▸ **Prompt**:
Copy all the data exactly, except the pictures.
════════════════════
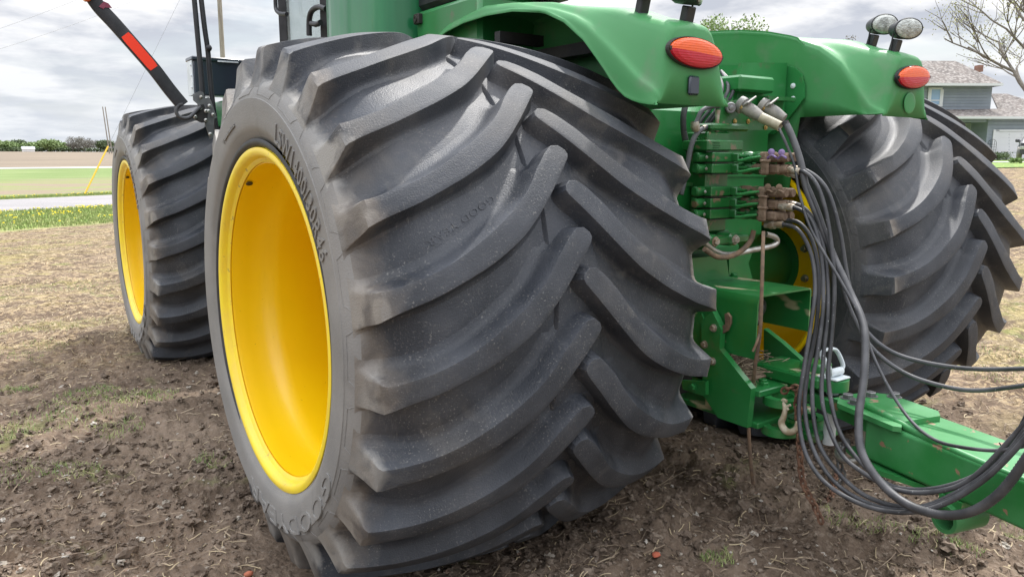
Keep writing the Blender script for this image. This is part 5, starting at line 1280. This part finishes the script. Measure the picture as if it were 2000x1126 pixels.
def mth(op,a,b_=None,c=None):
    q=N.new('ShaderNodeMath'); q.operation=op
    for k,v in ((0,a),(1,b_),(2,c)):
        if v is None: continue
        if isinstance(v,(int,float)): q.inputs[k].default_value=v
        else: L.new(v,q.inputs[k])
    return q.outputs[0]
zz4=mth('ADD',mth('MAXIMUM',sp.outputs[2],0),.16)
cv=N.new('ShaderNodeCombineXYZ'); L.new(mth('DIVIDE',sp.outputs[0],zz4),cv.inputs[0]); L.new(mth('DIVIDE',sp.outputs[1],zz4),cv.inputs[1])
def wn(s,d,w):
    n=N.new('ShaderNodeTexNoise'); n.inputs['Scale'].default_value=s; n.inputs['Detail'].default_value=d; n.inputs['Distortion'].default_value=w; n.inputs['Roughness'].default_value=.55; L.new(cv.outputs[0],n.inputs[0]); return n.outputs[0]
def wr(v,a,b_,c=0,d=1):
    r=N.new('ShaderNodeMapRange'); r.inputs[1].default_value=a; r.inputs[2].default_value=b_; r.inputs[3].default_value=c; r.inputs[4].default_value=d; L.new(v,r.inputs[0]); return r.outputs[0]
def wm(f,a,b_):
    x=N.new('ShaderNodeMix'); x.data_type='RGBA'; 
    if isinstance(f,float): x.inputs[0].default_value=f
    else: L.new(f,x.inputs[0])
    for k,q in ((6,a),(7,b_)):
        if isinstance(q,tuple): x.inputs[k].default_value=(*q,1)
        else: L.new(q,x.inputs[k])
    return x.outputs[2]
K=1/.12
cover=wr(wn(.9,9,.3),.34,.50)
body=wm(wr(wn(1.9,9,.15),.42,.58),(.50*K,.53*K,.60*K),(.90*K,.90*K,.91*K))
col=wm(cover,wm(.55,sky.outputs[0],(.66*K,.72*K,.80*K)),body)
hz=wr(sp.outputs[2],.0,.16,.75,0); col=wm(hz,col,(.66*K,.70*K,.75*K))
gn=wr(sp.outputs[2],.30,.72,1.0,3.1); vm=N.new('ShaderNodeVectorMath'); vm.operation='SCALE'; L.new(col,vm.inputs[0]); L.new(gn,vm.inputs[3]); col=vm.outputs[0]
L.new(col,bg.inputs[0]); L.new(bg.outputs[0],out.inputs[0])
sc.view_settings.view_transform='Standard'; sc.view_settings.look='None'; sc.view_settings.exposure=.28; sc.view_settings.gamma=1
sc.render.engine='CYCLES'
════════════════════
▸ **Task answer**:
Keep writing the Blender script for this image. This is part 5, starting at line 1280. This part finishes the script. Measure the picture as if it were 2000x1126 pixels.
def mth(op,a,b_=None,c=None):
    q=N.new('ShaderNodeMath'); q.operation=op
    for k,v in ((0,a),(1,b_),(2,c)):
        if v is None: continue
        if isinstance(v,(int,float)): q.inputs[k].default_value=v
        else: L.new(v,q.inputs[k])
    return q.outputs[0]
zz4=mth('ADD',mth('MAXIMUM',sp.outputs[2],0),.16)
cv=N.new('ShaderNodeCombineXYZ'); L.new(mth('DIVIDE',sp.outputs[0],zz4),cv.inputs[0]); L.new(mth('DIVIDE',sp.outputs[1],zz4),cv.inputs[1])
def wn(s,d,w):
    n=N.new('ShaderNodeTexNoise'); n.inputs['Scale'].default_value=s; n.inputs['Detail'].default_value=d; n.inputs['Distortion'].default_value=w; n.inputs['Roughness'].default_value=.55; L.new(cv.outputs[0],n.inputs[0]); return n.outputs[0]
def wr(v,a,b_,c=0,d=1):
    r=N.new('ShaderNodeMapRange'); r.inputs[1].default_value=a; r.inputs[2].default_value=b_; r.inputs[3].default_value=c; r.inputs[4].default_value=d; L.new(v,r.inputs[0]); return r.outputs[0]
def wm(f,a,b_):
    x=N.new('ShaderNodeMix'); x.data_type='RGBA'; 
    if isinstance(f,float): x.inputs[0].default_value=f
    else: L.new(f,x.inputs[0])
    for k,q in ((6,a),(7,b_)):
        if isinstance(q,tuple): x.inputs[k].default_value=(*q,1)
        else: L.new(q,x.inputs[k])
    return x.outputs[2]
K=1/.12
cover=wr(wn(.9,9,.3),.34,.50)
body=wm(wr(wn(1.9,9,.15),.42,.58),(.50*K,.53*K,.60*K),(.90*K,.90*K,.91*K))
col=wm(cover,wm(.55,sky.outputs[0],(.66*K,.72*K,.80*K)),body)
hz=wr(sp.outputs[2],.0,.16,.75,0); col=wm(hz,col,(.66*K,.70*K,.75*K))
gn=wr(sp.outputs[2],.30,.72,1.0,3.1); vm=N.new('ShaderNodeVectorMath'); vm.operation='SCALE'; L.new(col,vm.inputs[0]); L.new(gn,vm.inputs[3]); col=vm.outputs[0]
L.new(col,bg.inputs[0]); L.new(bg.outputs[0],out.inputs[0])
sc.view_settings.view_transform='Standard'; sc.view_settings.look='None'; sc.view_settings.exposure=.28; sc.view_settings.gamma=1
sc.render.engine='CYCLES'